During the data gathering processed we discovered a few interesting things and ran into a few hiccups. For example, the team discovered that West Virginia has the highest usage of Internet Explorer on Flite ads. The lowest: Utah. (Utah, you’re awesome. Thank you.)

We also discovered that the data on census.gov wasn’t always easy to procure the way we wanted it. One on hand making an API call to the 2010 census data was straightforward and fast. Matt was able to get a unique key to make the calls within minutes and was running our first queries in less than 15 minutes. On the other hand, the API calls to the American Community Survey (ACS) 5 Year Data Set was much more difficult and we never made a successful custom query. For the most part this was due to the lack of clear documentation on the census.gov site.

Since we needed some additional information and were unable to get it from ACS we went looking elsewhere. When in doubt, look it up on the “The Google,” right? Andy found a couple of pre-populated pages on bls.gov and census.gov for unemployment numbers and median state income. We weren’t able to easily export the data so Matt just hacked together his own CSV files and sent them to Angel.

We had a little more time and thought that gathering population information by city in the US would be fun to look at as well. Fortunately, Ike found this population data fairly quickly from biggestuscities.com which linked directly to the relevant data set on the census site. Unfortunately the city/town names in that data set did not match up well with our city-level Flite usage data, and we didn’t have enough time to clean the data set before demos.

So what did we find? First, although humorous, we tossed out the browser data because we didn’t have time to integrate it. Matt really dislikes IE so it was best not to go down that rat hole.

Looking at the maps comparing Flite usage data to population data, the first thing we calculated was daily Flite ad impressions per 10,000 residents. That map didn’t look very interesting because we didn’t see much variation between the states. When we looked more closely at the data set we found that Washington, DC (which we did not highlight on the map) had by far the highest per capita impression rate, about 300% of the second place state. Ike’s theory is that more people work in DC than actually live there. We found a blog post that supported our theory about DC’s high employment/residence ratio, higher than any other US city. And unlike other US cities where the effect is dilluted over an entire state’s population, Washington, DC is both a city and a state for our purposes.

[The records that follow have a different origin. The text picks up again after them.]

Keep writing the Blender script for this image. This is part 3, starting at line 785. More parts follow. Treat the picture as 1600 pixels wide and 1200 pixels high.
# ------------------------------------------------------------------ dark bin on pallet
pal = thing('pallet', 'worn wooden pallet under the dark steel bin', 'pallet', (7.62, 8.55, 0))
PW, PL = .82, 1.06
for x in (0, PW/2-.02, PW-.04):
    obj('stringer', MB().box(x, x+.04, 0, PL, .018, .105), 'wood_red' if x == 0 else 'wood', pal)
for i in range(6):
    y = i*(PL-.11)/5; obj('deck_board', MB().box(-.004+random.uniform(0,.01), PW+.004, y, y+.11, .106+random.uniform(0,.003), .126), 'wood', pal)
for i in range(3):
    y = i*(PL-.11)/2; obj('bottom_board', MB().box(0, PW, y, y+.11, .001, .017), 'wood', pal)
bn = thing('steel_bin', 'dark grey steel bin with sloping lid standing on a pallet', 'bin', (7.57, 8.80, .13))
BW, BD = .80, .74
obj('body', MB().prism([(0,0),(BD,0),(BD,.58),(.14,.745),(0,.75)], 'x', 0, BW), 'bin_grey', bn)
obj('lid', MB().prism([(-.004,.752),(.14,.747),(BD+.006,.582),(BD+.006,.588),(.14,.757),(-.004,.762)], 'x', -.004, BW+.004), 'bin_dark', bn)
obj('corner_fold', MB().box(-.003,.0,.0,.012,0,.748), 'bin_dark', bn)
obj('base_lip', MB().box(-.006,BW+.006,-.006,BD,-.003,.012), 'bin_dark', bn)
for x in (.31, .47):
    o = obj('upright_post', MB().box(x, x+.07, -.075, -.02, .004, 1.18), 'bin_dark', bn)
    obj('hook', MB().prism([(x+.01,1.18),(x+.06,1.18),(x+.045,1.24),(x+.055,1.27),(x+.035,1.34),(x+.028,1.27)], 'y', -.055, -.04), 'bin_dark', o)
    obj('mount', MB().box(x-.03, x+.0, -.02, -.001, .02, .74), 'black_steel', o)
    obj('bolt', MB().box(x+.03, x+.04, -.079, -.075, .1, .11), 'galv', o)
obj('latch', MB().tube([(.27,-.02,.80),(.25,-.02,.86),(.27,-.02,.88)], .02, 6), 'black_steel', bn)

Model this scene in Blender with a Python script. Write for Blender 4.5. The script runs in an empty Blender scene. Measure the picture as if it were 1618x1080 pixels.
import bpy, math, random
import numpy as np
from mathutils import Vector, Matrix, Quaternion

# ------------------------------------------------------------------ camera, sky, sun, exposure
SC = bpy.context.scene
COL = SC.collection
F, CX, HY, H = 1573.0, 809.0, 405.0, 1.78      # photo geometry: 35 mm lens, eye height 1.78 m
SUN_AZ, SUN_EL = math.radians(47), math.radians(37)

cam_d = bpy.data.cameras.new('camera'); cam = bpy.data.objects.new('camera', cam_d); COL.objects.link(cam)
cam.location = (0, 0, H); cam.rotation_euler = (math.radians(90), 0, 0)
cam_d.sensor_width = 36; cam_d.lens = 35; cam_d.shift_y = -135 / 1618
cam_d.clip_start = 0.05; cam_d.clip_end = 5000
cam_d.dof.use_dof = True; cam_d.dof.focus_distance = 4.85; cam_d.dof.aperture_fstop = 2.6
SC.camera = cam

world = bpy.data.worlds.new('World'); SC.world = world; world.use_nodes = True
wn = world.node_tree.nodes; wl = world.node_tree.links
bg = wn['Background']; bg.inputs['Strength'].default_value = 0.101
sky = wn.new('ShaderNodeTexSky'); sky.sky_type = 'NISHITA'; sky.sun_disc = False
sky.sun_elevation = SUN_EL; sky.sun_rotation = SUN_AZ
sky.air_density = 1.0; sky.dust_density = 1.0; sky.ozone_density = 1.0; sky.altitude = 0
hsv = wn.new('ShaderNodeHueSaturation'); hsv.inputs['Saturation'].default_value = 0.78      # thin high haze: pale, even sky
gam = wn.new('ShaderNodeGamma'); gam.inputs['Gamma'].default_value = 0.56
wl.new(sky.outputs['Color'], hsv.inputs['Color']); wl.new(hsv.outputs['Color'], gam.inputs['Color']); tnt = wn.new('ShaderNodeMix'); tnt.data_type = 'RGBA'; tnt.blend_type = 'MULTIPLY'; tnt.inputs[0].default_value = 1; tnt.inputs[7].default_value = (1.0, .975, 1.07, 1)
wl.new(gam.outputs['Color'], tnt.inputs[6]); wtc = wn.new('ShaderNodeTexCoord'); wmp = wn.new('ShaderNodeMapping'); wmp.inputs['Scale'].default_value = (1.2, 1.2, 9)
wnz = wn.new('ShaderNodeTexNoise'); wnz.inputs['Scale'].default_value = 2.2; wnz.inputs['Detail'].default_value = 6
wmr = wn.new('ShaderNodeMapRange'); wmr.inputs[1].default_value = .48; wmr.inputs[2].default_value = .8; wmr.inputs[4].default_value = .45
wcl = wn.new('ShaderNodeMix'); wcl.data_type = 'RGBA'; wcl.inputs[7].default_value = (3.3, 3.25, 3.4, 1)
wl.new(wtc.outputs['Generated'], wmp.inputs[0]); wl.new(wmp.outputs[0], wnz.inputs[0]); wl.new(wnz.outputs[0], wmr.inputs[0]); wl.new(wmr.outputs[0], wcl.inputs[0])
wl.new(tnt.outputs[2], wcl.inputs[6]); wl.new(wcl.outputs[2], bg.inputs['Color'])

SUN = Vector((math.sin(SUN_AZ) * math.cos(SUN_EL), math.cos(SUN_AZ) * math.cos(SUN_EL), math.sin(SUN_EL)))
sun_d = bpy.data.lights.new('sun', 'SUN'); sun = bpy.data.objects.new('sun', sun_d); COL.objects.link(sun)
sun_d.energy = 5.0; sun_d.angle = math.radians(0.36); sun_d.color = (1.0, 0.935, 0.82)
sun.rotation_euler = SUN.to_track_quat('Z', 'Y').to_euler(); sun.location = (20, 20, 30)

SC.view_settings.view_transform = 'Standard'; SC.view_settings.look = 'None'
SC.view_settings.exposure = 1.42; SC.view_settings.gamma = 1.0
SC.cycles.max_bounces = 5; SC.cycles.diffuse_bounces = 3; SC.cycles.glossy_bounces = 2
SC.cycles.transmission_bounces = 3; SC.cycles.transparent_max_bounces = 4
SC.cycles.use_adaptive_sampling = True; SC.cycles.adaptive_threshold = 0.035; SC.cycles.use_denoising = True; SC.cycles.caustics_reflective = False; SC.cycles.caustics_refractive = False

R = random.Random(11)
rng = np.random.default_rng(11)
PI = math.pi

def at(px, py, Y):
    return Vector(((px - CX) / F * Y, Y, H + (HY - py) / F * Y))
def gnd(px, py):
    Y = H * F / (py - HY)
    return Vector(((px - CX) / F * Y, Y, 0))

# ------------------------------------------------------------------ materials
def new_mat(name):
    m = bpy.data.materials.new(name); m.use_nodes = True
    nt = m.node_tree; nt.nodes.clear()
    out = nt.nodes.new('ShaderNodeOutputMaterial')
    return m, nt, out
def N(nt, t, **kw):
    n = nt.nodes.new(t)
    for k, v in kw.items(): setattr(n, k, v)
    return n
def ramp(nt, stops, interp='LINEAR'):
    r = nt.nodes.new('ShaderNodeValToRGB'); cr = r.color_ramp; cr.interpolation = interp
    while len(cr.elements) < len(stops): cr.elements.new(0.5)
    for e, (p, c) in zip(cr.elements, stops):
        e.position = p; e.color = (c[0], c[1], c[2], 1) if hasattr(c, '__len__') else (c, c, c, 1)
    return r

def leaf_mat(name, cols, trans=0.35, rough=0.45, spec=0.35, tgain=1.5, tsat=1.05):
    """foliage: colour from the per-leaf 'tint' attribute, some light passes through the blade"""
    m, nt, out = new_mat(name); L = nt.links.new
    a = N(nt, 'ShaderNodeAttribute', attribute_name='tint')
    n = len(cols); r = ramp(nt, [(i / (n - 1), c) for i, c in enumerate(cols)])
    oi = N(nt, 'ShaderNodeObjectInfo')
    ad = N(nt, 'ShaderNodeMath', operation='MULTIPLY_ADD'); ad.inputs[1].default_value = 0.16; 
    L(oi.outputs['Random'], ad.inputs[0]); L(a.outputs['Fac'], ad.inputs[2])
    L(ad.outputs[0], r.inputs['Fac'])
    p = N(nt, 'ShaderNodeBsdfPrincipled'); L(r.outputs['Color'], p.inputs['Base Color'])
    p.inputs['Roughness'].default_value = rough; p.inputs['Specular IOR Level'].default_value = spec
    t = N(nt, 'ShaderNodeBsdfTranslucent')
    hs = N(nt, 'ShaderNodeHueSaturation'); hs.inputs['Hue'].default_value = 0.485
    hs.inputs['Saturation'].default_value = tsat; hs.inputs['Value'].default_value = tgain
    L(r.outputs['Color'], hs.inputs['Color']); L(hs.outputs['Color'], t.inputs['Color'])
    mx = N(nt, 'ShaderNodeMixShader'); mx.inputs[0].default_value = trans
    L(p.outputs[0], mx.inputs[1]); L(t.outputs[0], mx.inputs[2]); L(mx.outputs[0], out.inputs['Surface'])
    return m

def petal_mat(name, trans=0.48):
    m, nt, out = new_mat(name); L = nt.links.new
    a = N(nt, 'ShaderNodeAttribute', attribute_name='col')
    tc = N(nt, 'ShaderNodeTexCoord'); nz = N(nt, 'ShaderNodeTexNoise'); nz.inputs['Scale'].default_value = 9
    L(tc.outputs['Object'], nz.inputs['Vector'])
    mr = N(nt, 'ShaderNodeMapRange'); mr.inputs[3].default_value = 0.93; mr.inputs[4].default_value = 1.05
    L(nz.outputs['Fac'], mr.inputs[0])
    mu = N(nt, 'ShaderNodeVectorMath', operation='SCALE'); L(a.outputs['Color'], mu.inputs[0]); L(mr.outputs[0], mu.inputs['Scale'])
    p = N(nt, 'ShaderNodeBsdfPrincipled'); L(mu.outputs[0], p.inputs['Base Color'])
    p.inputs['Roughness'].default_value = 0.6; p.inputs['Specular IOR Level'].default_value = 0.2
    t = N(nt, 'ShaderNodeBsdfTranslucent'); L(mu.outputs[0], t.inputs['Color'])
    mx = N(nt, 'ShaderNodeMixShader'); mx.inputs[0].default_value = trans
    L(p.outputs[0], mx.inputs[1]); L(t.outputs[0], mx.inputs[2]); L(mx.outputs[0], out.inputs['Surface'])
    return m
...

Keeping it political, Ohio was a true battleground state in the 2012 election, but it’s the clear winner when it comes to Clickthrough Rate. Clickthrough Rate by state We reached out to our in-office Ohio expert, John Skinner, but received no comment.

Engagement Rate and Interaction Rate by state also had some interesting variations, but we couldn’t come with any useful theories about the cause: Engagement Rate by state Interaction Rate by state

Finally, and the truly most interesting part of this project is that Angel discovered that that higher the income rate, the lower an ad’s interaction rate ended up being. We compared all of the different factors, and found two strong correlations.

The first was that interaction rate and median income were inversely proportional:

Interaction rate and median income

Secondly, following up on our initial hypothesis we found a positive correlation between engagement rate and unemployment rate:

Engagement rate and uneployment rate

This data supported our initial hypothesis to some extent. Of course there are many caveats working with state level data. For example, many ad campaigns are regional, so some of the data trends may be based more on the ads themselves rather than the people interacting with them. Also, the “unemployment rate” we used was not the true unemployment rate, but rather we divided the census figure for unemployed persons by the census population figure. By the time we realized that error it was too late to re-run the data with official unemployment rate figures. Nonetheless, it was nice to find some relationship within our data set!